The book’s central character, the sexist drunkard journalist Brough, is in China to find and record the truth. Uncool but heroic, he treks across wastes of radioactive sand and meets veterans of Tiananmen, rising up in their gulag only to be murdered and return again as spectres and portents. Mason’s story follows bumbling, ridiculous young lovers and a prostitute turning in corrupt officials, while the honest detective wavers on which side to take between repression and liberation. I sensed a new angle on radical storylines first glimpsed in Philip K Dick, Kurt Vonnegut and Frederik Pohl – masterly company for a first time novelist, though it’s no accident this is a men-only list.

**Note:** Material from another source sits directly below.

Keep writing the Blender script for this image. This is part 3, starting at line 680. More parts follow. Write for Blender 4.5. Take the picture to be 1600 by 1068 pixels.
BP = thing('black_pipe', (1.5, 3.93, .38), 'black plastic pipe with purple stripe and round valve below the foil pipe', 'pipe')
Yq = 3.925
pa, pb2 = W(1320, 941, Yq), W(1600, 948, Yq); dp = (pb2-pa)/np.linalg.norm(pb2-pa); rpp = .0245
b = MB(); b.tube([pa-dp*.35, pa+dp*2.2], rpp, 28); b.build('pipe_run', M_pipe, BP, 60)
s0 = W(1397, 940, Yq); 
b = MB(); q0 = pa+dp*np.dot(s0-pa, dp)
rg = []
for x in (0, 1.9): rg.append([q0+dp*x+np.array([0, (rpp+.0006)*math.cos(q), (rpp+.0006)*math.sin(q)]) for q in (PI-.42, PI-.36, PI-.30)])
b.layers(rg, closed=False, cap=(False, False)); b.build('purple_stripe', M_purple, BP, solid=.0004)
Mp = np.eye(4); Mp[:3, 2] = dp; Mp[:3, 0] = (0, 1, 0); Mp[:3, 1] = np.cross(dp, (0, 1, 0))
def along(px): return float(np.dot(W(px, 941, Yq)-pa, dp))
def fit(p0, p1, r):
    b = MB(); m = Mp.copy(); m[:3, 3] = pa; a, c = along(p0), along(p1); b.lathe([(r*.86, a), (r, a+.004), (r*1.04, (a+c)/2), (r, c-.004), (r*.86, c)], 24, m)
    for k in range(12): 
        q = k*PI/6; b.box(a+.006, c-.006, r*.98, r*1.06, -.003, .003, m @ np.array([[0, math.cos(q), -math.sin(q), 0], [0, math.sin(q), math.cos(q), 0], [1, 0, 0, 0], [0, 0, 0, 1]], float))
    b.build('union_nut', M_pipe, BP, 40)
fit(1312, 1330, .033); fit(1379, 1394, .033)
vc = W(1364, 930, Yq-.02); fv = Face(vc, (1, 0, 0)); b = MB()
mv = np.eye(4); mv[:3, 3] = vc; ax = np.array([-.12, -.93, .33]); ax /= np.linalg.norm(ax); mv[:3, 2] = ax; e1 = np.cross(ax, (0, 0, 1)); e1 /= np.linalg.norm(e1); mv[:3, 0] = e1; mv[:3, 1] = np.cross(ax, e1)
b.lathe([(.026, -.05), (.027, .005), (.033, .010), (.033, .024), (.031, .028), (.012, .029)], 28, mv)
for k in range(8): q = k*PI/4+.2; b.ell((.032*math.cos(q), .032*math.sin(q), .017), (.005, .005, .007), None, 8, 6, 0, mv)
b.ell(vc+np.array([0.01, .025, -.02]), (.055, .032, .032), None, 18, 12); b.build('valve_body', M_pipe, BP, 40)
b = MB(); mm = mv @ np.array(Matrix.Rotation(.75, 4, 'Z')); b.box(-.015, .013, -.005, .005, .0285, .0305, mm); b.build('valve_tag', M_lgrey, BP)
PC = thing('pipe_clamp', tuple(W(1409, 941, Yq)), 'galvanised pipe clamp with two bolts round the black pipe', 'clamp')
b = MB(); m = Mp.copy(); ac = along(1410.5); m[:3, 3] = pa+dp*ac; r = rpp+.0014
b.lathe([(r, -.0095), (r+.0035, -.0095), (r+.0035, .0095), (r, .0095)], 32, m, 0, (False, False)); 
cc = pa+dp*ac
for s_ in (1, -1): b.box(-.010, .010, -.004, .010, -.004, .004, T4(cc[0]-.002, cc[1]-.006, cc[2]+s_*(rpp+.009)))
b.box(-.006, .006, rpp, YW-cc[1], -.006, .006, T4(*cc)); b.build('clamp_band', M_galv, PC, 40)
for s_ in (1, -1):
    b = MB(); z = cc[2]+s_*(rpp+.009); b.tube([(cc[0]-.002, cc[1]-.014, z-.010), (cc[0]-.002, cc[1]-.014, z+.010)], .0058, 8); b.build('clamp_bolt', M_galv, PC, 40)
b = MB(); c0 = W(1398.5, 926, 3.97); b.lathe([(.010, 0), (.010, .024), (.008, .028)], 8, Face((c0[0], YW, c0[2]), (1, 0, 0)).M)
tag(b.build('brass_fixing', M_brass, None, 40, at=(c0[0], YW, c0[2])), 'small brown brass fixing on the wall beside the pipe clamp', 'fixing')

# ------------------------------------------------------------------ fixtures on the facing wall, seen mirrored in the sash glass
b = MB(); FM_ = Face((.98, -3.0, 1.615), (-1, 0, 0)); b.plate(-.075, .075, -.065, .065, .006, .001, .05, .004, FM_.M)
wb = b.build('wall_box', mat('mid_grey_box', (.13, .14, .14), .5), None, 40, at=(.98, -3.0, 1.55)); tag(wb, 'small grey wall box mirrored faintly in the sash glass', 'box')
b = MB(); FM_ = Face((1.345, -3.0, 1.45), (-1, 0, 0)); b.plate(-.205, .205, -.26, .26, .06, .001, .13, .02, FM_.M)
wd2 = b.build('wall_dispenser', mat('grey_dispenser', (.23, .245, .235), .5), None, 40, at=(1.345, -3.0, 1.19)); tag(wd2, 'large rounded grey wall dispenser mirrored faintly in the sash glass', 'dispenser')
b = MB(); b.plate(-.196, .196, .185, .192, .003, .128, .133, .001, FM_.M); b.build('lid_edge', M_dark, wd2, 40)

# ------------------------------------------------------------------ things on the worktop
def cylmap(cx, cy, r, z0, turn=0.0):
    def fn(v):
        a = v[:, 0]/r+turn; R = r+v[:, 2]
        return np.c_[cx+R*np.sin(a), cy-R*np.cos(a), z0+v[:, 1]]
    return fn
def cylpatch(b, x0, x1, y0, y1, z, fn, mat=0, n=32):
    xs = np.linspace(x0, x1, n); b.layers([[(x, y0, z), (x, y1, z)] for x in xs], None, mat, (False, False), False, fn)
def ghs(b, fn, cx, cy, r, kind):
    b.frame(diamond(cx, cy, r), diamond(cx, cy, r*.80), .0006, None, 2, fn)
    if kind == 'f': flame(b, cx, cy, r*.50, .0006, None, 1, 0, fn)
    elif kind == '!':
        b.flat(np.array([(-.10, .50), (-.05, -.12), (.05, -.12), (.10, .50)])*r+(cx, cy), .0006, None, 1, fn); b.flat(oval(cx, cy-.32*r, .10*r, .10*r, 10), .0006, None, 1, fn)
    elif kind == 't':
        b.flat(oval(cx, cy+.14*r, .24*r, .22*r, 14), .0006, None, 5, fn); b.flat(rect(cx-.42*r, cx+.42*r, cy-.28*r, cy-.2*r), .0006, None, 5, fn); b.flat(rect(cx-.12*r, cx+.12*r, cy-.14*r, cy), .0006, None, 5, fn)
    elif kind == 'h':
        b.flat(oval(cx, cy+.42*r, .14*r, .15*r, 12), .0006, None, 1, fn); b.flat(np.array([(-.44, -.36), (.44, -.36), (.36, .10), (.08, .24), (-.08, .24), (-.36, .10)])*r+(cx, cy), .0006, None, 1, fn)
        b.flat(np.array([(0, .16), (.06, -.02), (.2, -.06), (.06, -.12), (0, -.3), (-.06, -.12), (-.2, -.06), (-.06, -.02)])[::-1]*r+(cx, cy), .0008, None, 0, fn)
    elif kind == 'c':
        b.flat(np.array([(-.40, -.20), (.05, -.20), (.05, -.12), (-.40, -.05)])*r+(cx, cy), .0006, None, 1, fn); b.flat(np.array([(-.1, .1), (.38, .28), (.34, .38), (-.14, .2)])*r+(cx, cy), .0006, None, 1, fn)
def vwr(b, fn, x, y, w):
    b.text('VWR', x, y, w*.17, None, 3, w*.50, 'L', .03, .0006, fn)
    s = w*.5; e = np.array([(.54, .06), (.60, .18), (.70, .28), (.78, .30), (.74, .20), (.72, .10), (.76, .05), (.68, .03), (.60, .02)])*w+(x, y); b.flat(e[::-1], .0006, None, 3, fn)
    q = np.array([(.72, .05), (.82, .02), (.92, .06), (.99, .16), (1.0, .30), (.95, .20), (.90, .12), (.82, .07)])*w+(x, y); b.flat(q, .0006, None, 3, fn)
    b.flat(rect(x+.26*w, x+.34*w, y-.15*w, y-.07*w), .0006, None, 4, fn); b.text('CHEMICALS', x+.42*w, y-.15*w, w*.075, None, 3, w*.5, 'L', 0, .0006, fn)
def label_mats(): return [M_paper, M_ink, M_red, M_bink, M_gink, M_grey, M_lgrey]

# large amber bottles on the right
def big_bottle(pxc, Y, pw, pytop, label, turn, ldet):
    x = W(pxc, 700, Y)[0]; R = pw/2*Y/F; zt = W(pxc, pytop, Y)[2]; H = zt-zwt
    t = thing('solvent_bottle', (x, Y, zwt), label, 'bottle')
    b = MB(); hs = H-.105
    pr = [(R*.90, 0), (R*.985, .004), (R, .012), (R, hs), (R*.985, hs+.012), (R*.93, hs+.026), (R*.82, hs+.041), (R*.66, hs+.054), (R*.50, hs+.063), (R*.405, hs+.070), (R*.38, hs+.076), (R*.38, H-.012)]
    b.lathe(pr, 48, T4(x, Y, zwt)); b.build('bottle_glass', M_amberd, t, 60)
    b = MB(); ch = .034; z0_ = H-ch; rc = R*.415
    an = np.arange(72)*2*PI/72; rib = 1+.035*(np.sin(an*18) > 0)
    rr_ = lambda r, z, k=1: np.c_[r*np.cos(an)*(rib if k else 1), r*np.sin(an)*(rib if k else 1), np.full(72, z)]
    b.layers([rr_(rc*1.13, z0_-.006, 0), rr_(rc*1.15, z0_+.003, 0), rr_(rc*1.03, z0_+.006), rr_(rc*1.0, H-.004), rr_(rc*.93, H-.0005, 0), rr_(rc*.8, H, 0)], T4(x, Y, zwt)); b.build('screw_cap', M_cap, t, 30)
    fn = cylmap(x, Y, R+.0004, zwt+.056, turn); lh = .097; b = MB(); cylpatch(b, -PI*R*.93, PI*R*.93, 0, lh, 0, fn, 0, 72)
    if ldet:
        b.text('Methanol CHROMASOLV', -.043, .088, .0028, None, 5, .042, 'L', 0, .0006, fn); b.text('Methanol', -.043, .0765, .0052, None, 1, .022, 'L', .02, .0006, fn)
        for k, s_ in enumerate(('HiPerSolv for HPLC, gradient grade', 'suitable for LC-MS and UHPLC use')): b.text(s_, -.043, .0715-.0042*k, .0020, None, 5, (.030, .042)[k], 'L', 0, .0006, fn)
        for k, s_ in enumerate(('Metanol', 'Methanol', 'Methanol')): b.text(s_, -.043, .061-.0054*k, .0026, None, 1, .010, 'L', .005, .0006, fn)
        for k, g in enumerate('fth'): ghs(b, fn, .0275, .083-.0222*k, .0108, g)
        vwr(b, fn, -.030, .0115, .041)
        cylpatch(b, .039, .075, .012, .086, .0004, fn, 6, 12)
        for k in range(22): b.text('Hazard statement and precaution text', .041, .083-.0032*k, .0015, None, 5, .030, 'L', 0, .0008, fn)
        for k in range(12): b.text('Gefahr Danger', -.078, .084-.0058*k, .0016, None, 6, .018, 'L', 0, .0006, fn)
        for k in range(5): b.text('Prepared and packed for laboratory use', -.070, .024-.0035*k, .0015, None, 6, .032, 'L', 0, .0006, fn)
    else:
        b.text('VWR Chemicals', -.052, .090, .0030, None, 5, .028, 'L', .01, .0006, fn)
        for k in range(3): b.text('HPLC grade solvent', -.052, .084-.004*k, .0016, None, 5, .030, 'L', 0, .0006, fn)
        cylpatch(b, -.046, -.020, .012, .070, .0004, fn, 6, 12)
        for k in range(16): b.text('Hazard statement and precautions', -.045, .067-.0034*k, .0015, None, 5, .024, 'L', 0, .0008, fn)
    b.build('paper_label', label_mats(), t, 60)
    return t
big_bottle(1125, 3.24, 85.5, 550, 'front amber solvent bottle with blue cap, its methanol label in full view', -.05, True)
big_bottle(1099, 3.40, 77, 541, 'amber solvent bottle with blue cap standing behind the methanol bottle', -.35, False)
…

The book’s attitudes to women are filtered through old fashioned male characters; females are viewed with combined antagonism and reluctant admiration. Brough’s younger woman boss – posh but brave – continually undermines his attempts to uncover the story and is instead beholden to higher powers: the Chinese rulers, the useful hedge-fund boyfriend and the New York media gatekeepers with their imperative to keep things shiny and uncontentious onscreen.
But any accusations of misogyny miss the point. Reviews that have focused on the boozing and bonking in the book only underline my belief that most of our current cultural gatekeepers could not recognise a revolutionary possibility if it biffed them on the nose. Paul Mason’s edgy writing does justice to this world we try to live in – with its devastating resource wars, its pervasive sex industries, its ever-mutating subcultures – whirling around like the hyperconductive minerals that power our labile communications universe. Revolutionary times make revolutionary fiction.